I have a new Facebook
friend. Her profile said that she lives in Newport, Oregon so I
looked up your water and sewer rates. These are unique in my
experience in that you charge people outside the city the same as inside the
city. You have only about 10,680 people in the city, so you apparently
are trying for as many customers as you can get to share the overhead. I
heard you have about 15,000 customers. You could probably attract
more if you make your minimum charges cover your overhead, lower unit rates to actual
unit costs, and drop the low-income discounts.
If
Newport uses its minimum charges to cover all overhead plus unit costs within
the minimums, low-income households won’t need discounts. It isn’t
base rates or monthly minimum charges that kill budgets; it’s high unit
rates. Low-income people who live many to a house can’t stay within
the minimum charge or even close to it when unit rates are high.
This goes double for sewer rates, units for which are generally
calculated from winter water use, which is presumed to all go down the sewer. Three
of the thirteen cities on our rate comparison chart still charge no unit rates
on sewer: Portland, Oregon; Medford, Oregon; and Redding, California.
Unit charges on sewage is a relatively new way to ration water and
is particularly unfair to low-income people who live many to a house. Your customers can’t cut the amount of waste
they put down the drain, but they can cut their use of the water needed to
carry their waste to the wastewater plant. Get rid of unit rates on sewer and make water units
cheap again. The poor and middle class
will be able to afford them again, and sewer pumps and pipes will be less
likely to clog.
Newport has only three water unit rates: Residential, including
Single Family and Multi-Family; Commercial, which includes governments;
and Single Family low income qualified, which has a 30% discount. You
have no such discount on water for Multi-Family, likely because apartment
landlords pay city utilities for their residents. Few unit rates are
a good thing. A single unit rate would
be better.
Newport's unit rates are otherwise flat (no tiers) and pretty high:
$4.24/1000 gallons for Residential; 4.77/1000 for Commercial; and $2.96/1000
for Single Family low income. These are water-rationing rates, but I
have yet to find a city without them.
They are remarkable in that residents have lower rates than non-residential
users.
Newport doesn’t have base rates, but rather minimum charges
according to service size, which are obviously not designed to cover all the
overhead, at $19.61 for Single Family Residential 5/8”-3/4” and $13.73 for
Single Family 5/8”-3/4” low income, which buys 4,625 gallons and 4,623 gallons
respectively. Multi-Family minimum charge starts at $37.42, which is
likely what your minimum charge for 5/8”-3/4” would be if your minimums covered
the overhead, as the city wants to get that covered whether an apartment is rented
or not.
Your
wastewater unit rates are also high.
They run $6.62 for Single Family and duplexes, with a minimum charge of
25.81, and $4.63/1000 for Single Family and duplexes low income, minimum
$18.07. Multi-family is $9.82/1000, minimum $29.76. This
is the same as paid by Commercial, which also has extra charges for Extra
Strength waste that needs more biochemical oxygen.
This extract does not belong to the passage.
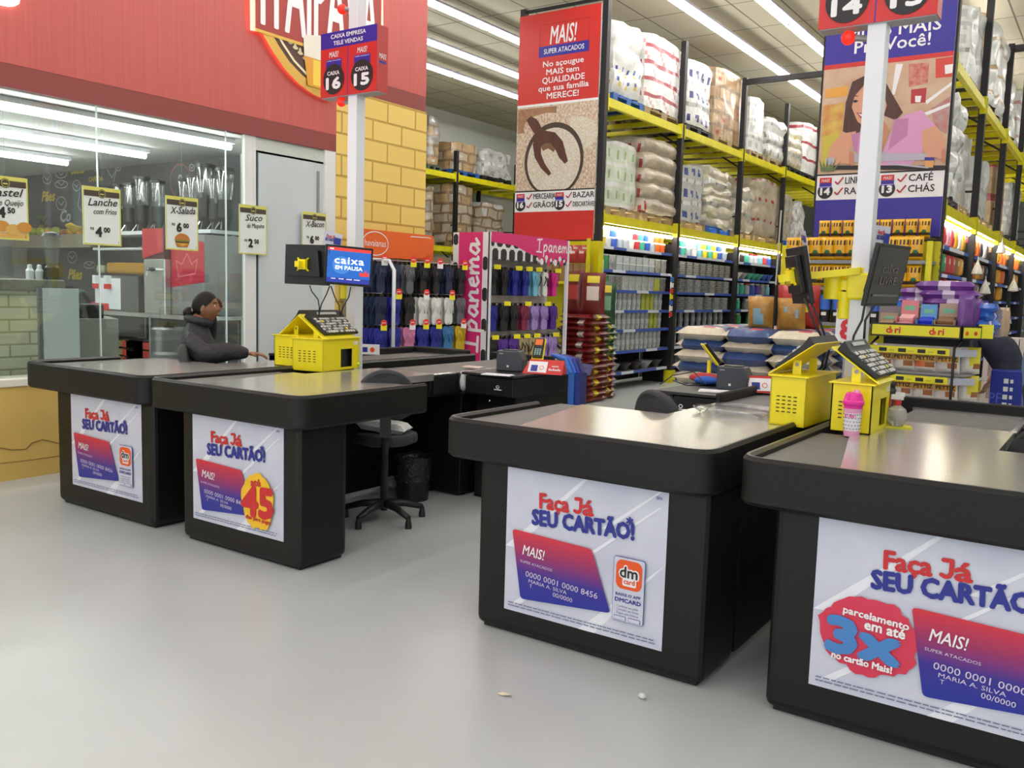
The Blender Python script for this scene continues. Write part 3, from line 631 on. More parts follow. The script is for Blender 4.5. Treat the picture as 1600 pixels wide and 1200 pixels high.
def checkout(nm, label, ox, s, bx, tx, px, kind, yend, ycash, rib=True):
    """ox = X of the outer edge, s = +1 when the cashier sits on the right; bx, tx, px = X ranges of pedestal, top and poster"""
    t = thing('checkout_counter', label, 'checkout counter', ((bx[0]+bx[1])/2, 3.4, 0), 0)
    D = -Vector(t.location)
    def fin(B, name, **k): B.v = [tuple(Vector(v)+D) for v in B.v]; return B.build(name, t, **k)
    B = MB(); B.bb((bx[0], 3.20, .014), (bx[1], 3.56, .80), BLACK); fin(B, 'front_pedestal', bevel=.035, seg=3)
    B = MB(); B.bb((bx[0]+.03, 3.23, 0), (bx[1]-.03, 3.54, .014), BLACK_S); fin(B, 'plinth')
    B = MB(); lo, hi = tx
    cx, ou = (hi, lo) if s > 0 else (lo, hi)
    path = rim_path([(cx, ycash), (cx, 3.13), (ou, 3.13), (ou, yend)], .11)
    strip(B, path, .036, RIMZ0, RIMZ1, RUBBER, -1 if s > 0 else 1); fin(B, 'bumper_rim', smooth='auto')
    B = MB(); B.bb((lo+.04, 3.17, .90), (hi-.04, 4.12, TOPZ-.006), BELT); fin(B, 'side_tray')
    B = MB(); B.prism([(lo+.36, 3.175), (hi-.045, 3.175), (hi-.045, 4.14), (lo+.16, 4.14)], TOPZ-.006, TOPZ, STEEL); fin(B, 'steel_top')
    B = MB(); B.bb((lo+.045, 3.18, .80), (hi-.045, 4.10, .90), BLACK); fin(B, 'apron')
    U = lambda u: ox+s*u
    B = MB(); B.bb((U(.04), 4.14, .90), (U(.62), 4.80, TOPZ), STEEL); fin(B, 'scanner_plate')
    B = MB(); B.bb((U(.07), 4.85, .90), (U(.60), yend-.1, TOPZ-.006), BELT); fin(B, 'conveyor_belt')
    B = MB(); B.bb((U(.05), 4.80, .88), (U(.62), 4.85, TOPZ), STEEL_D); fin(B, 'belt_frame')
    B = MB(); B.bb((U(.05), yend-.1, .88), (U(.62), yend-.05, TOPZ), STEEL_D); fin(B, 'belt_frame')
    B = MB(); B.bb((U(.60), 4.80, .80), (U(.63), yend, .935 if s > 0 else 1.0), RUBBER)
    if s > 0: B.bb((U(.60), 4.80, .935), (U(.63), yend, .95), STEEL)
    B.bb((U(-.02), yend-.05, .80), (U(.63), yend, 1.0), RUBBER); fin(B, 'belt_wall', bevel=.012)
    B = MB(); B.bb((U(.03), 5.15, .02), (U(.60), yend-.03, .90), BLACK).bb((U(.03), 4.76, .78), (U(.60), 5.15, .90), BLACK); fin(B, 'rear_cabinet', bevel=.008)
    B = MB(); B.bb((U(.0), 3.56, .04), (U(.03), 5.15, .90), BLACK); fin(B, 'side_panel')
    B = MB(); B.bb((U(.60), 4.765, .83), (U(.61), 4.87, .93), BLACK_S); b = fin(B, 'switch_panel')
    B = MB(); q = Vector((U(.58), 4.76, .905))
    B.bb((U(.55), 4.752, .895), (U(.57), 4.765, .91), LEDG); fin(B, 'green_led'); B = MB(); B.bb((U(.55), 4.752, .865), (U(.57), 4.765, .88), LEDR); fin(B, 'red_led')
    B = make_poster(kind); o = B.build('advert_poster', t); o.location = Vector((px[0], 3.196, px[2]))+D; o.scale = ((px[1]-px[0])/PW_, 1, (px[3]-px[2])/PH_); o['label'] = 'bank card advert poster'
    # cashier desk
    T = thing('cashier_desk', 'black desk with cash drawer beside the %s' % label.split(' checkout')[0].replace('black ', '')+' checkout', 'desk', (U(.9), 5.5, 0)); D2 = -Vector(T.location)
    def fd(B, name, **k): B.v = [tuple(Vector(v)+D2) for v in B.v]; return B.build(name, T, **k)
    B = MB(); B.bb((U(.67), 5.05, .935), (U(1.13), 6.10, .955), BLACK_S); fd(B, 'desk_top', bevel=.004)
    d0, d1 = (.70, 1.12) if s > 0 else (.68, 1.0)
    B = MB(); B.bb((U(d0), 5.06, .80), (U(d1), 6.08, .93), BLACK); b = fd(B, 'cash_drawer', bevel=.006)
    B = MB(); B.bb((U(d0+.04), 5.052, .895), (U(d1-.04), 5.06, .898), RACKB).bb((U(d0+.04), 5.052, .815), (U(d1-.04), 5.06, .818), RACKB)
    xx = U(.99) if s > 0 else U(.95)
    B.v += []; fd(B, 'drawer_groove')
    B = MB(); B.tube([(xx-.012*math.cos(a), 5.057, .868+.010*math.sin(a)) for a in [k*PI/5 for k in range(11)]], .003, WHITE, 5); B.bb((xx-.03, 5.053, .846), (xx+.035, 5.06, .852), WHITE); fd(B, 'drawer_logo')
    B = MB(); c0, c1 = (.63, .70) if s > 0 else (1.0, 1.13); B.bb((U(c1 if s < 0 else c0), 5.06, .80), (U(c1-.01 if s < 0 else c0+.01), 6.0, .935), BLACK_S).bb((U(c0), 5.06, .79), (U(c1), 6.0, .80), BLACK_S); fd(B, 'bag_shelf')
    B = MB(); B.bb((U(.66), 5.25, .0), (U(1.02), 6.05, .79), BLACK); fd(B, 'cabinet_body', bevel=.006)
    B = MB(); B.bb((U(.675), 5.235, .03), (U(1.00), 5.25, .70), BLACK_S); d = fd(B, 'door', bevel=.004)
    B = MB(); B.lathe([(.012, 0), (.012, .012), (.006, .016)], CHROME, n=12); o = B.build('lock', T); o.location = Vector((U(.80), 5.23, .74))+D2; o.rotation_euler = (PI/2, 0, 0)
    B = MB(); B.tube([(U(.68)+s*.0, 5.228-.02*math.sin(a), .40+.045*math.cos(a)) for a in [k*PI/8 for k in range(9)]], .004, CHROME, 6); fd(B, 'door_handle')
    return t
checkout('c1', 'leftmost black checkout counter by the cafe window with a phone app card poster', -4.862, -1, (-5.976, -4.862), (-6.28, -4.85), (-5.78, -4.976, .155, .781), 1, 6.4, 3.85)
checkout('c2', 'second black checkout counter from the left with a yellow 45 on its poster', -4.575, 1, (-4.575, -3.545), (-4.825, -3.47), (-4.46, -3.67, .148, .780), 2, 6.4, 4.15)
checkout('c3', 'third black checkout counter with a bright steel top and phone app card poster', -1.25, -1, (-2.361, -1.25), (-2.535, -1.225), (-2.197, -1.421, .118, .769), 1, 6.4, 3.92)
checkout('c4', 'nearest black checkout counter with a blue 3x on its poster', -1.0, 1, (-1.0, .03), (-1.135, .16), (-.837, -.04, .150, .785), 3, 5.55, 4.05)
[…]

The biggest problem with water-rationing rates is that they cause
rates to rise far faster than inflation.
High unit rates are designed to cut use, but low minimums or base rates depend
on use to pay part of the overhead. When
they work as designed and people cut back on use to save money, rates must be
raised to cover the overhead. Raising
unit rates causes lower use, so they have to be raised again, which further lowers
use and rates are raised again.
This vicious pricing spiral continues until people can’t cut back
any further. Seattle may have gotten to
that point with water at $15.78/1000g on their highest tier inside the city and
over $18 outside it. Everybody ends up
paying more and more to use less and less water with water-rationing rates.
In any case, high unit rates are not justified by the
need to pay for water and sewer plants; they make it harder, not easier. Their impact on household and business
budgets hurts lower and middle-class households who use city water and sewer
plants and every sector of our economy except water and sewer rate consultants. They also reduce hygiene, fire safety, and
the beauty and livability of our cities.
Newport may regret these rates if Oregon has another katabatic
wind event like September 8, 2020 that blows wildfire right through your
town. Keeping property watered stores moisture in plants and soil
and keeps deciduous trees too wet to burn.
You should be encouraging irrigation, not discouraging it.
Coastal cities have problems with seawater infiltrating their fresh ground water. More irrigation can fill aquifers and keep the seawater out. Florida is probably having this problem because they are also rationing water by price and discouraging irrigation.
I
believe that Grants Pass also had minimum charges instead of base rates when I
lived here for two years in the ‘80s, because I recall my utility bills being
flat except in summer, when unit charges added only pennies to my bill.